Question

the minimum no.of tosses of a fair coin required, for the probability of getting at least 1 head to be greater than 8/9 ​

Answer 1

Answer:

well the number is 4.

Step-by-step explanation:

To get atleast one head is (2^x)-1/2^x

where x is the number of coins tossed.

thus the answer is 4 where the probability is 15/16.

Answer 2

Given:

A fair coin is tossed a number of times.

To Find:

The minimum no.of tosses of a fair coin required, for the probability of getting at least 1 head to be greater than 8/9 ​

Solution:

Let x be the number of tosses for the probability of getting atleast 1 head to be greater than 8/9 .

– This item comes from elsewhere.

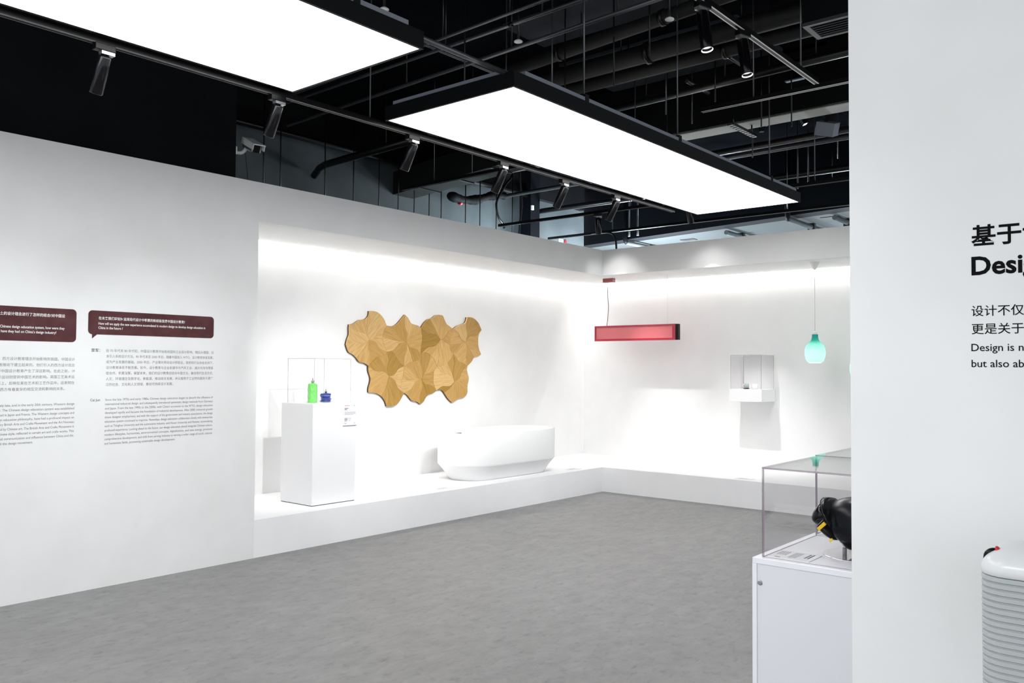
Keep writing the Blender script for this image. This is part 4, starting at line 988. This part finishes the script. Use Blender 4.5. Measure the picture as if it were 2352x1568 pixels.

• P(at least one head) = 1 - P(No head)
• P(at least one head) ≥ 8/9
• 1 - P( no head) ≥ 8/9
• P( no head ) ≤1/9

We  know ,

• P( no head ) = $P(tails)^{n}$  = $\frac{1}{2}^{n}$  

Therefore,

• minimum value of n so that $\frac{1}{2} ^{n}$ ≤ 1/9
• $2^{n}$ ≥9
• n ≥ 4

The minimum no.of tosses of a fair coin required, for the probability of getting at least 1 head to be greater than 8/9 is 4.